IF Britain needed another reason to leave the sclerotic European Union, then the European Court of Justice has provided one.
On October 3, the ECJ ruled that the courts of EU member states may order Facebook – and by implication any social media company – to remove comments and posts deemed illegal by that state worldwide.
While it is unclear how a worldwide ban would be enforced, the ECJ could enforce one within the EU, and the upshot is that the most draconian censorship laws of any member state will be given effect throughout the Union.
As Facebook pointed out, this ‘undermines the long-standing principle that one country does not have the right to impose its laws on speech on another country’.
In the case in question, the ECJ upheld the order of an Austrian court that Facebook Ireland must ‘remove a comment published by a user on that social network harmful to (the claimant’s) reputation, and allegations which were identical and/or of an equivalent content.’
The requirement to remove ‘equivalent content’ is very likely to involve the use of automated filters, which will imperfectly identify such content and therefore represent an additional potentially massive infringement of free speech as unrelated and inoffensive content is removed by mistake.
There are already some fearsome censorship laws on the books in EU member states. A controversial 2017 German law, for instance, requires all social media platforms to delete or block content deemed a criminal offence such as libel, slander, defamation or incitement within 24 hours of receiving a complaint, on pain of a fine of up to 50million euros.
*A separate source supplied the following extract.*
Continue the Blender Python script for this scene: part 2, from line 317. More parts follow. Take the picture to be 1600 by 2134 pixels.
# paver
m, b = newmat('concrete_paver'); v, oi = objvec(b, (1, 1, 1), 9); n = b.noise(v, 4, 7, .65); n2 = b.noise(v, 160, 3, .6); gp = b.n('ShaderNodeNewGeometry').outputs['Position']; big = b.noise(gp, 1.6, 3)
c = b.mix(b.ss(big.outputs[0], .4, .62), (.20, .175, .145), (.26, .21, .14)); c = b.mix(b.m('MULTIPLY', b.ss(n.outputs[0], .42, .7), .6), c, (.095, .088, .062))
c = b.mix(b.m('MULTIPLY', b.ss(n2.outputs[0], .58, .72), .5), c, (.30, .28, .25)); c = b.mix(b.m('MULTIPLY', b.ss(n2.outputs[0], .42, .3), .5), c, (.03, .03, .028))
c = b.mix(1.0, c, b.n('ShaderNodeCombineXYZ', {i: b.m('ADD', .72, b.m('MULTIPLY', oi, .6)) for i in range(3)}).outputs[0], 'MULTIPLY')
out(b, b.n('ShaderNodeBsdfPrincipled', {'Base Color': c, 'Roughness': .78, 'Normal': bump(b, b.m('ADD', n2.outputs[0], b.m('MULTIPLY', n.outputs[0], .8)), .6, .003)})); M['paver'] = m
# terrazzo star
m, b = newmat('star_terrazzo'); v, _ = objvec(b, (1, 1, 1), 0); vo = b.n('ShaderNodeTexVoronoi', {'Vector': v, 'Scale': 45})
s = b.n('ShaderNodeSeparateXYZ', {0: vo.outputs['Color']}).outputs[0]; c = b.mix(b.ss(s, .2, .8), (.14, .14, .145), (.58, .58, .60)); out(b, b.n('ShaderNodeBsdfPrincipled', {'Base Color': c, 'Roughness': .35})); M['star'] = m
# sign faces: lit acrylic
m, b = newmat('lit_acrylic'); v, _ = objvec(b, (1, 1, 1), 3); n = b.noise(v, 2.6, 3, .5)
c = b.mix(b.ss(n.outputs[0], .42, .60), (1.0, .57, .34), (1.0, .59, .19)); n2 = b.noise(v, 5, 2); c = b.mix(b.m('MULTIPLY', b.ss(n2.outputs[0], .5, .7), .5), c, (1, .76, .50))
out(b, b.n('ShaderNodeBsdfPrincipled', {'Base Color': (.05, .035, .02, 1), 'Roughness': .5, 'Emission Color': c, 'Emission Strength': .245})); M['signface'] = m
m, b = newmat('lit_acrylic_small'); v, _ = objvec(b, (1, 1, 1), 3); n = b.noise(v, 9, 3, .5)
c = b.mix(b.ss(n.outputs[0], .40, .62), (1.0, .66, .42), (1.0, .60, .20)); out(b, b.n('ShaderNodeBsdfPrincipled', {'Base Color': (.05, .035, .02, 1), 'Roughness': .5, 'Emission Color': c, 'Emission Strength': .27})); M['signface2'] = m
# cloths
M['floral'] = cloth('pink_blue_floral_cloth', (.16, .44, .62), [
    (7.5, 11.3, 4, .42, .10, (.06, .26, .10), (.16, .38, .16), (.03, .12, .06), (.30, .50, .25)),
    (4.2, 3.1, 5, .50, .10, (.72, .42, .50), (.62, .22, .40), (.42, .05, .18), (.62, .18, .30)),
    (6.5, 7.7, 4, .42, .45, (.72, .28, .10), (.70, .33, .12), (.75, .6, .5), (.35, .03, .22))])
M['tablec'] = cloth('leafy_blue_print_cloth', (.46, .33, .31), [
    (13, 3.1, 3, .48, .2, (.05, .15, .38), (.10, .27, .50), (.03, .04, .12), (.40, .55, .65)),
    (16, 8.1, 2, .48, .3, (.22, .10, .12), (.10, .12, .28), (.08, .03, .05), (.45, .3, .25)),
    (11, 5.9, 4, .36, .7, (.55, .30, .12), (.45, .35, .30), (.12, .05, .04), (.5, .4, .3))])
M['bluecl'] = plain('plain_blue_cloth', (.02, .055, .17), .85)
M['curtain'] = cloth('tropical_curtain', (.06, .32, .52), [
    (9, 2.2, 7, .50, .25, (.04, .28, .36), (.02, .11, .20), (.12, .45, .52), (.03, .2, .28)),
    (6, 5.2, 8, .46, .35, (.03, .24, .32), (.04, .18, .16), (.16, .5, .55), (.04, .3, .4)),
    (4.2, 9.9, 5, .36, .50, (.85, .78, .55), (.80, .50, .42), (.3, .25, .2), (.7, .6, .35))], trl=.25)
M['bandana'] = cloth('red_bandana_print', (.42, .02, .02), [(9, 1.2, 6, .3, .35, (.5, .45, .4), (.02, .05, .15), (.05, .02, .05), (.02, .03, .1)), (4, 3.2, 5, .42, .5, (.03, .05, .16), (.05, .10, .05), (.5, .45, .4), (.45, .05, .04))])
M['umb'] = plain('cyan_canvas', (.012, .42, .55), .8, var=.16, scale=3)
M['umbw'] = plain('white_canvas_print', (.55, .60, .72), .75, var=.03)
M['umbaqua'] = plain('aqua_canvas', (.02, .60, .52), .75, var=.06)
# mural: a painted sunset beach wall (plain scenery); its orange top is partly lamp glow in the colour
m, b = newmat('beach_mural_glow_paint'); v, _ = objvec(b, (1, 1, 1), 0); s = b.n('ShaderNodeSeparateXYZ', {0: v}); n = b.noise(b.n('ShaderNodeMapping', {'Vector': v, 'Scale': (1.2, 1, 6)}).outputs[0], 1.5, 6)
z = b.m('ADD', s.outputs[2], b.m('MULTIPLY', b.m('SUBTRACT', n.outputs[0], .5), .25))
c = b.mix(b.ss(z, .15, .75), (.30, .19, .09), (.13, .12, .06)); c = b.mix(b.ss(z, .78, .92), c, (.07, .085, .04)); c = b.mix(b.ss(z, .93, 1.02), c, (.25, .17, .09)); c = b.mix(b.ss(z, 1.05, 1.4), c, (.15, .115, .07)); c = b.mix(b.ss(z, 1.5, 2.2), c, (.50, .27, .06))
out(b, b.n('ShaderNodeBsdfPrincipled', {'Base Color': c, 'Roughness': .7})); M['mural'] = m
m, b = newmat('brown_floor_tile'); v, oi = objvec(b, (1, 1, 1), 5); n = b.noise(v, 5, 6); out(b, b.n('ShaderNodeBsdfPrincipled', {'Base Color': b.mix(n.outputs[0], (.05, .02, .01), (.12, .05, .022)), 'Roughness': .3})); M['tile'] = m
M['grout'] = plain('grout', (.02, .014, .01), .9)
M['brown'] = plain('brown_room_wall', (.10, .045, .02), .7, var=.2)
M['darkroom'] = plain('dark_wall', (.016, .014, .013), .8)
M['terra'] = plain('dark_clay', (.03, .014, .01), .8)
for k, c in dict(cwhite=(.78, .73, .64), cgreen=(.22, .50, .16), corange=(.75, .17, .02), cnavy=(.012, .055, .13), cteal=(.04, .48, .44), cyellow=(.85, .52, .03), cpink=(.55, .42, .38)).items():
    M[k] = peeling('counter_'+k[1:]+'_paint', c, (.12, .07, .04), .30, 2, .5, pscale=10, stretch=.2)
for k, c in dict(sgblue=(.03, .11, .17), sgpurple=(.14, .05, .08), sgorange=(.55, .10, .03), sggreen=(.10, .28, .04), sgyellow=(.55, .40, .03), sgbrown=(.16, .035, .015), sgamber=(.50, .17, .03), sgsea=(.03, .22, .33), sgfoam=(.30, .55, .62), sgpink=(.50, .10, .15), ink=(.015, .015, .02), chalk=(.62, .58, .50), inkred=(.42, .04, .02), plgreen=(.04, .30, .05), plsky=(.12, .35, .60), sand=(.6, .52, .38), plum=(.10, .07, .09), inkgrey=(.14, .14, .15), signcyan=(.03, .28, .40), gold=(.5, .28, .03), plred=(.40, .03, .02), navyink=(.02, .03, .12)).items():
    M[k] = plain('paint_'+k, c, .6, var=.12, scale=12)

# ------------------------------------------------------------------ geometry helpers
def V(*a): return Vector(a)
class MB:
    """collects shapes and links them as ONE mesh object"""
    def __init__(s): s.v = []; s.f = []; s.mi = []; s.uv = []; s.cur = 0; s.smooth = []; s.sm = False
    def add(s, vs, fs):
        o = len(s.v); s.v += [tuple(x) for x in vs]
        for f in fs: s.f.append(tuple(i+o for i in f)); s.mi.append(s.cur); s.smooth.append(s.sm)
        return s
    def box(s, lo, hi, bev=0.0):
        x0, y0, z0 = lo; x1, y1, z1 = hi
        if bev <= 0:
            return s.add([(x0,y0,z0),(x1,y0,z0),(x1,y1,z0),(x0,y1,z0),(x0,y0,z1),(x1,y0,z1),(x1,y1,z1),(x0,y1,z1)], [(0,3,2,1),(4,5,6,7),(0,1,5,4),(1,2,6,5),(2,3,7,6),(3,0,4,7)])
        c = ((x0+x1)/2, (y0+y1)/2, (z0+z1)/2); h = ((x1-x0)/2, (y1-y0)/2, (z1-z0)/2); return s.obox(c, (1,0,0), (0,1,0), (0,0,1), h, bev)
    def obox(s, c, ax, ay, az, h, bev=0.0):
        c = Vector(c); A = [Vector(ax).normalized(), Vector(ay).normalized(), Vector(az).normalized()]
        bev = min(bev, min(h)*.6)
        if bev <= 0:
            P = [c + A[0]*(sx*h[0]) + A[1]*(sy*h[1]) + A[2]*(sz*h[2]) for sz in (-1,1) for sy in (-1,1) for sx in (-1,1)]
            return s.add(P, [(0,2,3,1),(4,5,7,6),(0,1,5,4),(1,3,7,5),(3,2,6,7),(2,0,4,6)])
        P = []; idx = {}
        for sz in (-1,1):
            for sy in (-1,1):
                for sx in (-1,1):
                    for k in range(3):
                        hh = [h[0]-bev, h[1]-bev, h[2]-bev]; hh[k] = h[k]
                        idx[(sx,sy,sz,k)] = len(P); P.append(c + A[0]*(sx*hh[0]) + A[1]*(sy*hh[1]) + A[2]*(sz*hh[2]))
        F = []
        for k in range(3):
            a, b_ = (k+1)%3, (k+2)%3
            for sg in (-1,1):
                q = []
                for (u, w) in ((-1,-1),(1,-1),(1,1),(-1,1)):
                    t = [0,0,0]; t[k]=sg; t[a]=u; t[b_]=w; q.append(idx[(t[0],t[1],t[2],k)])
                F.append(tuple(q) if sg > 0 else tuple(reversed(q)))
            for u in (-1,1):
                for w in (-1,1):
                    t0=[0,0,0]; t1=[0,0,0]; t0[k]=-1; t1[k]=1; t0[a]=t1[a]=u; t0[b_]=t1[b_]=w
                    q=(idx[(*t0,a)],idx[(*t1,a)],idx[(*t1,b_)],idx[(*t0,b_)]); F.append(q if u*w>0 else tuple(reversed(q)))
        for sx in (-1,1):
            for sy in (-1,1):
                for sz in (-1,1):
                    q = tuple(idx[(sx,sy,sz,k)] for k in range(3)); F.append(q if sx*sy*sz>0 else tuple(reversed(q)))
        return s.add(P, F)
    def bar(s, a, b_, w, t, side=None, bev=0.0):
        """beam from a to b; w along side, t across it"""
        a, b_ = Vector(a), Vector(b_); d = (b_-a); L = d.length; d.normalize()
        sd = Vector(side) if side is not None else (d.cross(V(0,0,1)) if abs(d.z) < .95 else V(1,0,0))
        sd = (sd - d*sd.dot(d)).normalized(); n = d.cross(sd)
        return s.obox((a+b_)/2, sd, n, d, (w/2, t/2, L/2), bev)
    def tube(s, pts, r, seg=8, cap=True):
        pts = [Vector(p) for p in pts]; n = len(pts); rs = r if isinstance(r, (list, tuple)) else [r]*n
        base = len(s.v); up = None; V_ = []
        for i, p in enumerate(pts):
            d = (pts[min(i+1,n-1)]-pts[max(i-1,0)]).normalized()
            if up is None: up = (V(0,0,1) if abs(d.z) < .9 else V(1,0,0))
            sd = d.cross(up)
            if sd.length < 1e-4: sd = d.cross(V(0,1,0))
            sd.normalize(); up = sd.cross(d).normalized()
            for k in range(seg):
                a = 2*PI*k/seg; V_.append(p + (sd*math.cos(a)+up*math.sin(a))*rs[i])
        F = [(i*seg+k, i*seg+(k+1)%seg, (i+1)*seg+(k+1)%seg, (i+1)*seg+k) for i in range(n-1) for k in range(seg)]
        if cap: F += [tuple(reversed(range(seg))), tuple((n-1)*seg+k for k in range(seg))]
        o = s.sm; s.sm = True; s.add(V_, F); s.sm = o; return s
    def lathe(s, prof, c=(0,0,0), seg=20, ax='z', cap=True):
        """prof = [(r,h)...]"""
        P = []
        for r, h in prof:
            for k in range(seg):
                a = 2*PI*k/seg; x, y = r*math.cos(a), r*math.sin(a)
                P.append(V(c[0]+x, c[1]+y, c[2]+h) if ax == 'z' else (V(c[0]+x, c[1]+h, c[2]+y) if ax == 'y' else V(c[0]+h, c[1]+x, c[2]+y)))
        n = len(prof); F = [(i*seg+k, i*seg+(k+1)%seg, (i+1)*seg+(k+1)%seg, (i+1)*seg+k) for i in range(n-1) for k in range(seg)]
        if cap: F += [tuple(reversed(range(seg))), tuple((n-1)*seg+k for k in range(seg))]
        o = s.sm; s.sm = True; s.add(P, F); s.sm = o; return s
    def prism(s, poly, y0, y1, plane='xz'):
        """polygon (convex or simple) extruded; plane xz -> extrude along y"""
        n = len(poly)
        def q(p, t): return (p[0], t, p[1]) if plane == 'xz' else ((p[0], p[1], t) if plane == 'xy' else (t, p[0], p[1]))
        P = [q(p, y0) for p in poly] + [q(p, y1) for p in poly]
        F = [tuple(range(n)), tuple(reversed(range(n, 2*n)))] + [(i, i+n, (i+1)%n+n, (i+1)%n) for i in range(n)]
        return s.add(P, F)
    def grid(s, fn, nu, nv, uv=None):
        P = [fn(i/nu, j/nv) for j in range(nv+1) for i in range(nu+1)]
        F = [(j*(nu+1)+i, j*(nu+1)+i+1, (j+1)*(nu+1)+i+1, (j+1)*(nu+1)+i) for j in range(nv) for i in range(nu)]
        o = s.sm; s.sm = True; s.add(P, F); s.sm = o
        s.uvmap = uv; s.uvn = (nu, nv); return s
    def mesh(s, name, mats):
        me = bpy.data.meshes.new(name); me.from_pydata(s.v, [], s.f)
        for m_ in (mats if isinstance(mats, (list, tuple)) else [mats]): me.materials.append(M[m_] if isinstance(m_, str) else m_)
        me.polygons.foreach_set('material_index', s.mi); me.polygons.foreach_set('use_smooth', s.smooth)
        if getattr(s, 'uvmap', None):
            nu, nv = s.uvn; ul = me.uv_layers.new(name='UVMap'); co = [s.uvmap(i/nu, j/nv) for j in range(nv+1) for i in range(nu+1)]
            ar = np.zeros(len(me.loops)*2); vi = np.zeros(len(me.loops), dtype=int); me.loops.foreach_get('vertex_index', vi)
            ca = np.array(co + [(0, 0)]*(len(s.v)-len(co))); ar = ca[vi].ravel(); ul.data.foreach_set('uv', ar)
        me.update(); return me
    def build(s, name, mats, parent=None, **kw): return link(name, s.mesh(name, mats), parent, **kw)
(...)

‘Incitement’ is getting very close to hate speech – the Left’s favourite way of closing down conservative discourse. Indeed, France is currently in the process of passing a law that will give social media platforms 24 hours to remove ‘hateful content’ or be hit with a fine of up to four per cent of their global revenue.
What counts as hate is, as we know, an ever-shifting landscape largely defined by the sensitivities of the Left’s client victim groups. To racism and sexism (themselves with ever-widening definitions, such as criticising open-doors immigration or complimenting a woman’s looks) we have recently seen added homophobia, transphobia and Islamophobia, among others.
While real prejudice certainly exists with respect to these groups, the problem with making such supposedly ‘hateful’ speech illegal rests on what counts as ‘hateful’ rather than merely critical, humorous or indeed harmless, and who gets to decide.
In this country we have a long tradition of affirming free speech because we believe in the importance of making space for truth and integrity, and because we don’t trust those in authority not to suppress speech merely because they don’t like it, disagree with it, or find it uncomfortable or inconvenient.
This means permitting within a wide scope speech that might risk being offensive or having harmful real-world effects – not because we think it’s good to be offensive or harmful, but because some offence must be tolerated and some risks taken for the sake of the more important goal of keeping society free and ensuring that truth cannot be forever buried.
This noble tradition of free speech is now at risk across Europe from illiberal laws such as those of Germany and France, and the ECJ has ensured that the whole European Union will be ensnared by the measures passed in the very worst.
Thank goodness we’re leaving. We are leaving, aren’t we?